Sunday, October 29, 2006

The Loosers West Coast Tour

Dylan reports back on their blog from their trip to schmooze with the Hollywood bigshots (remember, this isn't about the fame and money).

Hollywood went great. Buzz Aldrin was next to us at Baggage Claim in LAX, Lindsay Lohan did some terrible karaoke at a Los Angeles club, The Hulk walked past our car and started dancing to Remo Conscious, Charlie Sheen has a beautiful house, and we're going to be in theaters in 2007, no matter what happens.

That's all I can say. Stay tuned.

So I have two questions. How many hookers did Charlie Sheen hire for them, and did Jason Bermas get up the guts to discuss his "no moon landings" theories with Buzz Aldrin?

Hey, I'm just asking questions here.


At 30 October, 2006 03:15, Blogger remdem said...

'No moon landing' cracks me up. And the fact that 'No Mooners' are teaming with 'No Planers' is 2*fun. Because on one hand you're saying we're so primitive we can't make it to the moon, we have to fake it, and on the other side you're saying we're so advanced we can fake voices in conversation and simulate planes hitting a building and exploding.

Cats and Dogs, living together! TOTAL CHAOS!

At 30 October, 2006 05:18, Blogger Avery Dylan said...

Like hey man, I mean, those were hookers?

I thought they worked for a travel agent, they asked me if I wanted to go around the world.

At 30 October, 2006 05:51, Blogger Manny said...

I won't really be impressed until I see them hanging with Jack at the Lakers game.

At 30 October, 2006 06:59, Blogger SFC B said...

Does the mandatory three screen arthouse movie theatre next door to all major college campuses really going as "being in theatres".

At 30 October, 2006 08:47, Blogger tym said...

Jason Bermas already is in theatres. He gave me my popcorn just last week

At 30 October, 2006 09:30, Blogger Simon Lazarus said...

I know for sure that Lindsay Lohan did not walk on the Moon.

Now, I am not making a joke here - just asking questions.

At 30 October, 2006 10:12, Anonymous Anonymous said...

What's great is that they brag about being in the presence of Buzz Aldren...according to wackos of thier type, the second man to not walk on the Avery a Moon Landing Hoax CTer too?

Anyways, I'll be watching for them at the concession stands of my local theatre....hope they don't spit in my popcorn....

At 30 October, 2006 11:23, Blogger Abby Scott said...
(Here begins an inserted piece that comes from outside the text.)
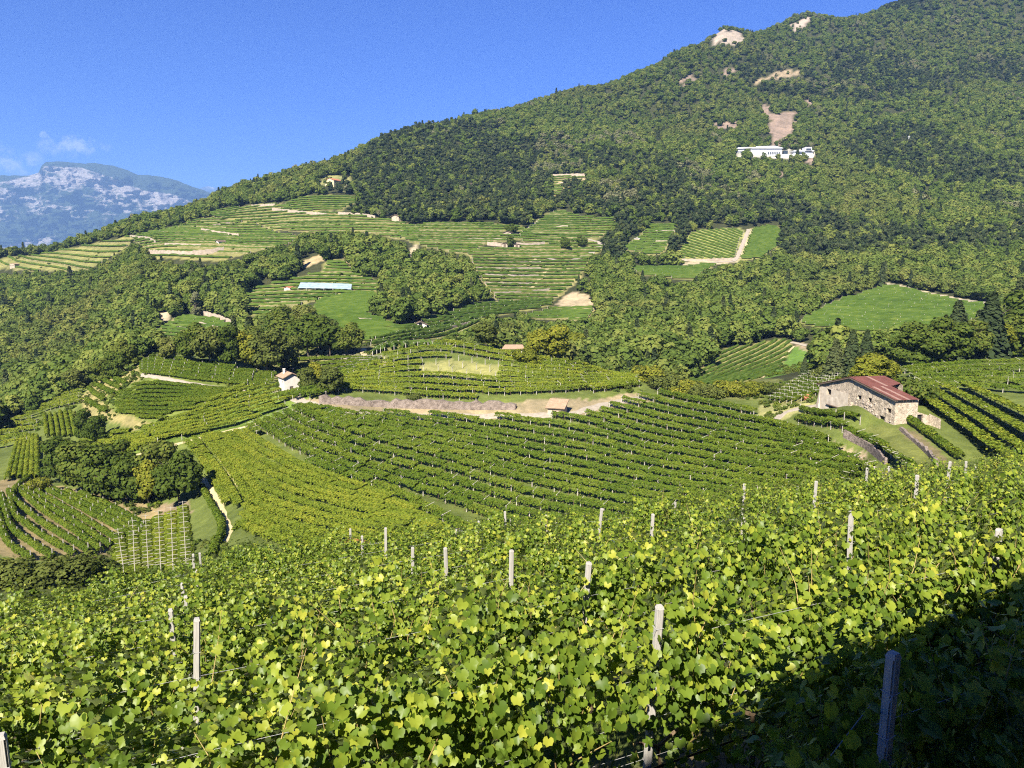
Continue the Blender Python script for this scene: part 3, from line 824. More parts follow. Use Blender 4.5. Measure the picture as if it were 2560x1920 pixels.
def field(rows, lab, group, ymin, ymax, segs, **kw):
    """lab: a phrase with {} for the row's rank"""
    for i, r in enumerate(rows):
        P = px_line(r, ymin, ymax, 2.5, 10)
        kw2 = dict(kw)
        vine_row(P, lab.format(ordn(i)), group, segs, **kw2)
# the big pergola field in the middle
C_POLY = [(742,1024),(640,1062),(612,1078),(690,1122),(790,1180),(960,1242),(1050,1292),(1120,1345),(1300,1375),(1500,1350),(1700,1325),(1900,1300),(2090,1250),(2215,1225),(2165,1172),(2080,1130),(1990,1092),(1925,1062),(1885,1045),(1890,1002),(1800,990),(1700,978),(1560,1000),(1500,1030),(1440,1048),(1180,1052),(1000,1038),(880,1042),(780,1024)]
R0 = [(1542,1004),(1575,1013),(1607,1020),(1641,1030),(1681,1039),(1717,1047),(1790,1062),(1850,1076),(1950,1095)]
U = [(1356,1046),(1450,1058),(1517,1078),(1587,1097),(1664,1116),(1750,1131),(1839,1150),(1944,1166),(1996,1172),(2150,1190)]
T = [(700,1012),(757,1042),(852,1082),(978,1119),(1103,1153),(1237,1192),(1350,1222),(1473,1248),(1600,1272),(1750,1292),(2000,1322)]
Lg = [(640,1068),(677,1092),(717,1119),(758,1140),(839,1171),(877,1185),(932,1203),(997,1221),(1063,1242),(1097,1253),(1200,1293),(1300,1328),(1450,1352)]
Mg = [(624,1080),(647,1099),(680,1116),(718,1143),(762,1165),(869,1203),(937,1228),(970,1240),(1050,1279),(1120,1318)]
UU = [(1300,956),(1450,996),(1542,1022),(1600,1037),(1681,1056),(1790,1084),(1950,1118)]
up0 = [(x, y - 0) for x, y in R0]
top2 = [(x, y - 42) for x, y in R0]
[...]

That's it. Here on out on my blog (and gentlemen, you should do it, too), I'm just going to list famous people that I've met or sat next to on a plane.

Because nothing says crediblilty like having had a conversation with Tiffany Amber Thiessen.
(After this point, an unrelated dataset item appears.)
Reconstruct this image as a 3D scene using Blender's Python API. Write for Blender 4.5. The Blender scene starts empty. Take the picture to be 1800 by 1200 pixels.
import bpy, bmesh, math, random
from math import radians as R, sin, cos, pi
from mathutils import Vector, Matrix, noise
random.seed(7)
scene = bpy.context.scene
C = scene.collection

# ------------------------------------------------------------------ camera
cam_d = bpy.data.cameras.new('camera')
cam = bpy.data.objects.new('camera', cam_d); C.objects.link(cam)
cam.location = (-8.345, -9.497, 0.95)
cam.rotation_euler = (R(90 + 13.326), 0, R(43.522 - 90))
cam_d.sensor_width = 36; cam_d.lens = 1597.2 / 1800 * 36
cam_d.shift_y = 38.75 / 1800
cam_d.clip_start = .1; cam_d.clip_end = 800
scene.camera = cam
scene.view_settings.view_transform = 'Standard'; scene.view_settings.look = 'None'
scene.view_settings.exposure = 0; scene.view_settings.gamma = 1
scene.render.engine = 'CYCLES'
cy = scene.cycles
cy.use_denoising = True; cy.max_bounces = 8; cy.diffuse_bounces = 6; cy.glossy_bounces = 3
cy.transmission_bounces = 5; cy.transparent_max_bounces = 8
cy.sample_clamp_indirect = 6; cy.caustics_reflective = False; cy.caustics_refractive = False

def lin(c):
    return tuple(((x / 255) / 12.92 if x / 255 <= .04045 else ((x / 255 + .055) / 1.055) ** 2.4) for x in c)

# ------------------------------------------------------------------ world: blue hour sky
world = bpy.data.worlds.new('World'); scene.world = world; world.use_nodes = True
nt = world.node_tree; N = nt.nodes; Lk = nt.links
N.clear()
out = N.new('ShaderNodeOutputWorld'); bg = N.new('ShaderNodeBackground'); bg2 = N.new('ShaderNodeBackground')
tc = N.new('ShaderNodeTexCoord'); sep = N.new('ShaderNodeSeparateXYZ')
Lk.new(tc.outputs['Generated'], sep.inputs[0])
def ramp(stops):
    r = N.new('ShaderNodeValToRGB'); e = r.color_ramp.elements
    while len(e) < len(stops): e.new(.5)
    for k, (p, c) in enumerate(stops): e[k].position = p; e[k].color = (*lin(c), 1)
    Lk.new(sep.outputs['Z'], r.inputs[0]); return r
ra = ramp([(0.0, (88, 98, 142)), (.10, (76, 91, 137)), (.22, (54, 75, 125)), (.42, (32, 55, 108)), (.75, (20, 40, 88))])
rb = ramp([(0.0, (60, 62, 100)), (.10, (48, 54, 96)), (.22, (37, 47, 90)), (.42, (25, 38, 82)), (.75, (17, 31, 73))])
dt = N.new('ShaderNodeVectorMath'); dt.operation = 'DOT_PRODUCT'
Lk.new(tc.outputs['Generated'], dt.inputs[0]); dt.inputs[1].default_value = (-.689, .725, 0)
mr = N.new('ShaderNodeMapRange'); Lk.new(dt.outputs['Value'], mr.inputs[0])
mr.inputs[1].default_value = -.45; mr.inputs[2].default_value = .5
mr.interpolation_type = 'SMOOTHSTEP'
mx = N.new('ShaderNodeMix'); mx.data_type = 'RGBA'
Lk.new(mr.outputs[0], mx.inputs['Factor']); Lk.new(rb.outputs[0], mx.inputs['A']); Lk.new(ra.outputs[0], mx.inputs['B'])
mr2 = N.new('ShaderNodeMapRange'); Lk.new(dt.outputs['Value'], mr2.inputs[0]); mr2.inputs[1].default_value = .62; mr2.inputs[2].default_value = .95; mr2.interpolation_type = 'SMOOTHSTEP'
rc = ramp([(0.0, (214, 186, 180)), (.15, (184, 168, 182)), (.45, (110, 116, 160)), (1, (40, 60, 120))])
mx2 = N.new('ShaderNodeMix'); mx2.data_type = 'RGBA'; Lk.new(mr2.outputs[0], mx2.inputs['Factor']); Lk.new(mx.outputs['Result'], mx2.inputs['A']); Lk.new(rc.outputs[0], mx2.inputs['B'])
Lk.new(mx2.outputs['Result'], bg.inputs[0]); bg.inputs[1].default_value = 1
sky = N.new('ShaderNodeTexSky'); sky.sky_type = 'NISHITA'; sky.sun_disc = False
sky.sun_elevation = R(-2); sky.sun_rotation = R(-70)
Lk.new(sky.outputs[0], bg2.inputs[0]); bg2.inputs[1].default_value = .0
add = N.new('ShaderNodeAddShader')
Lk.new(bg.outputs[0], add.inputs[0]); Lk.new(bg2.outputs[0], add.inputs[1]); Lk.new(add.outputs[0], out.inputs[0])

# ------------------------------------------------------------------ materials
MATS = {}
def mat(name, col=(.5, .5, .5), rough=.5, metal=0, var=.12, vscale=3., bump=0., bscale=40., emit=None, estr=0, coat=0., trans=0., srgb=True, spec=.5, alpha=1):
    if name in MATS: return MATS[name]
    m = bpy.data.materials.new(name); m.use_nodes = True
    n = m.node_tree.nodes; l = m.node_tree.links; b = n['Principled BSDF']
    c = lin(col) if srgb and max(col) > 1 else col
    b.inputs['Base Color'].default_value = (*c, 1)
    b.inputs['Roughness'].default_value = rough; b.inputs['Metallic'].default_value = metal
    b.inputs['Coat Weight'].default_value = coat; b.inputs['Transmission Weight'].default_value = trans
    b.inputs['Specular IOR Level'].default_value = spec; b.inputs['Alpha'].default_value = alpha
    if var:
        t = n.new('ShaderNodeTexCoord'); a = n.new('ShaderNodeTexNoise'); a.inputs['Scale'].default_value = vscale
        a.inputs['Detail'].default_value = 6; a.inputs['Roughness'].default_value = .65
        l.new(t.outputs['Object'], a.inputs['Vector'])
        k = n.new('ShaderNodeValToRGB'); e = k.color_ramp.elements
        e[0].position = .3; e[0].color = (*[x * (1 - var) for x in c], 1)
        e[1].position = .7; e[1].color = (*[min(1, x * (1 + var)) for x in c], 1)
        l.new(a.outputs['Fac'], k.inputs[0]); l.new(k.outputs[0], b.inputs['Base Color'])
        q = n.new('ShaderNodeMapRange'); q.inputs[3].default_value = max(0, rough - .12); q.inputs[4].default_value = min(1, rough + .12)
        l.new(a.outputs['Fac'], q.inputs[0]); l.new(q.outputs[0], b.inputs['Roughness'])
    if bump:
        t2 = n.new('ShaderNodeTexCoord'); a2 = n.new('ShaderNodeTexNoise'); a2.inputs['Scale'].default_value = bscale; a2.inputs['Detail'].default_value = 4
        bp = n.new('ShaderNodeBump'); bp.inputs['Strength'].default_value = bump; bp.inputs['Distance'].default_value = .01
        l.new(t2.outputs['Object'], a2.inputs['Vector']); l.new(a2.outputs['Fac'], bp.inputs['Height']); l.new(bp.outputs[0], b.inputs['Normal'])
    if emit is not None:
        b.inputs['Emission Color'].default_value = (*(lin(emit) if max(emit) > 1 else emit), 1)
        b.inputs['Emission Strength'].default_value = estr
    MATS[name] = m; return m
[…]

At 30 October, 2006 11:37, Blogger telescopemerc said...

Hey, I sat next to former Mayor Wilson Goode at Jury Duty.

That's right, next to the Mayor who actually DID blow up* his own town. Top that, CT nutters.

*OK, OK, it was mostly 'burned down' rather than 'blew up'. Buzz off.
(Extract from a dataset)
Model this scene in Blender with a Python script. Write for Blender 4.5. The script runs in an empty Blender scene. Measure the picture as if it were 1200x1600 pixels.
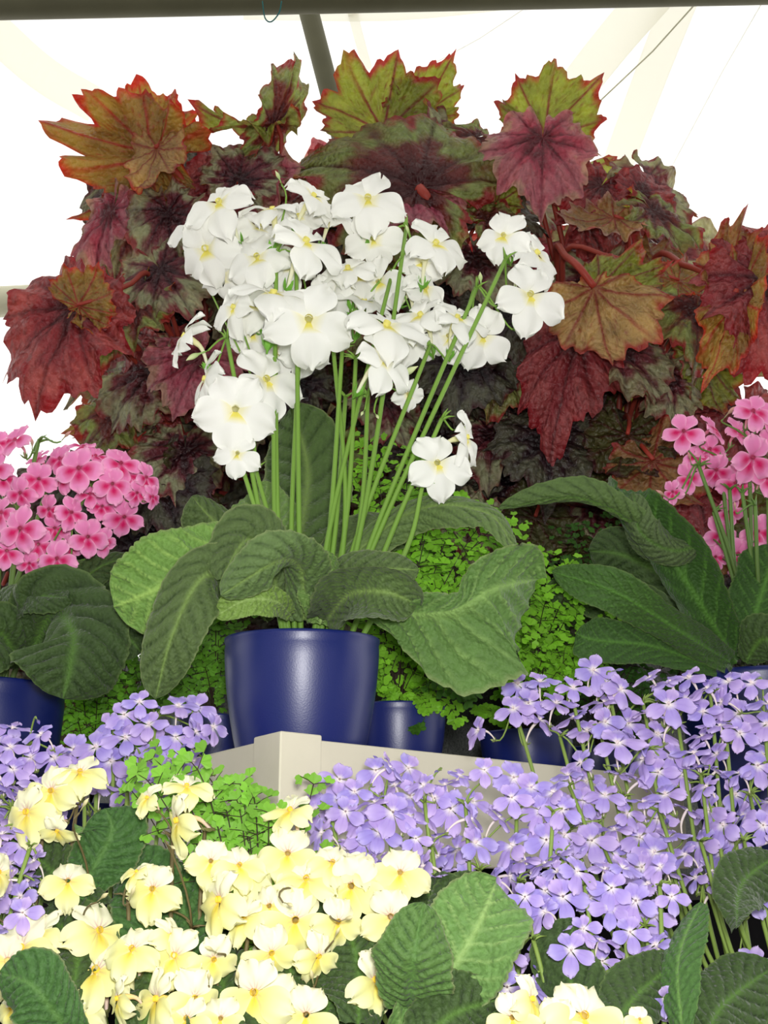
import bpy, math, random
import numpy as np
from mathutils import Vector, Matrix
SC = bpy.context.scene
COL = SC.collection
PI = math.pi
rnd = random.Random(11)

# ---------------------------------------------------------------- camera
CAM = Vector((0.0, 0.0, 1.30)); PITCH = math.atan(560/1800.0); F = 1800.0
cd = bpy.data.cameras.new('camera'); cam = bpy.data.objects.new('camera', cd); COL.objects.link(cam)
cam.location = CAM; cam.rotation_euler = (PI/2+PITCH, 0, 0)
cd.sensor_fit = 'VERTICAL'; cd.sensor_height = 36.0; cd.lens = F/1600*36.0
cd.clip_start = 0.02; cd.clip_end = 100
SC.camera = cam
# ---------------------------------------------------------------- world, lights, exposure
W = bpy.data.worlds.new('daylight'); SC.world = W; W.use_nodes = True
W.node_tree.nodes['Background'].inputs[0].default_value = (1.0, 0.99, 0.96, 1)
_n = W.node_tree.nodes; _l = W.node_tree.links     # bright overcast sky over and behind the display, duller towards the hall behind the viewer
_tc = _n.new('ShaderNodeTexCoord'); _sx = _n.new('ShaderNodeSeparateXYZ'); _mr = _n.new('ShaderNodeMapRange')
_l.new(_tc.outputs['Generated'], _sx.inputs[0]); _l.new(_sx.outputs['Y'], _mr.inputs['Value'])
_mr.inputs['From Min'].default_value = -0.45; _mr.inputs['From Max'].default_value = 0.35; _mr.inputs['To Min'].default_value = 0.42; _mr.inputs['To Max'].default_value = 2.1
_l.new(_mr.outputs[0], _n['Background'].inputs[1])
def area(name, loc, target, size, energy, color=(1,1,1), sy=None):
    l = bpy.data.lights.new(name, 'AREA'); l.energy = energy; l.size = size; l.color = color
    if sy: l.shape = 'RECTANGLE'; l.size_y = sy
    o = bpy.data.objects.new(name, l); COL.objects.link(o); o.location = loc
    o.rotation_euler = (Vector(target)-Vector(loc)).to_track_quat('-Z', 'Y').to_euler()
    return o
area('camera_flash', (0.02, -0.03, 1.36), (0.0, 1.1, 1.5), 0.07, 10.0, (1, 0.99, 0.975))
SC.view_settings.view_transform = 'Standard'; SC.view_settings.look = 'None'
SC.view_settings.gamma = 1; SC.view_settings.use_curve_mapping = False
SC.view_settings.exposure = 0.3
SC.cycles.max_bounces = 8; SC.cycles.transmission_bounces = 4; SC.cycles.diffuse_bounces = 4
SC.cycles.transparent_max_bounces = 8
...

At 30 October, 2006 11:42, Blogger James B. said...

Hmm, I sat about 20 feet from Steve Balmer at a Windows ship party once, does that count? He looked like he had been into the champagne too...

At 30 October, 2006 11:43, Anonymous Anonymous said...

Can't wait to see Charlie Sheen's house on Lifestyles of the Rich and Mentally Retarded.

At 30 October, 2006 21:18, Blogger acmefoilco said...

Okay Guys,
Here goes; I used to work at The St Paul Hotel which was the premier hotel in Minneapolis - St. Paul. Tons o'celebs on a regular basis, and I had direct conversations with the following: The "*" comments following their names are only representations of what I think they would've said had they read this thread.

Sam Watterston- ( Capricorn One - about a faked moon landing)
* "I'm sorry, but you must be retarded; May I get another front desk clerk?"

Bill Murray- * "Mabye they need to do gardening. Why don't you buy them a book about gardening?" _ (Actual quote regarding a another guest, to management. Could be said in ref. to CT'ers.

Dan Akaroyd- * "Coleman! Get me another drink. There're retards about!"

Chris Rock- * "Fuckin' Crackers! There're all fuckin' whacked! Stupid white people never, ever cease to amaze me!!"

Al Franken- * Okay,okay, I really hate Bush's administration.... but I can't believe that this incompetent group of dicks, could plan this; .... as much as I'd like to pin it on them."

Jack Lemmon- * "Just bring me the sandwich, you moron."

Beau Bridges- * " Whoa, ...Dude..."

Beau Bridges- *

At 31 October, 2006 07:43, Blogger Rowe_Korey said...


You promised us chicks. When do I get mine?

We're too old to be room mates anymore.

Why does Jason end every statement with Nyuck,Nyuck,Nyuck?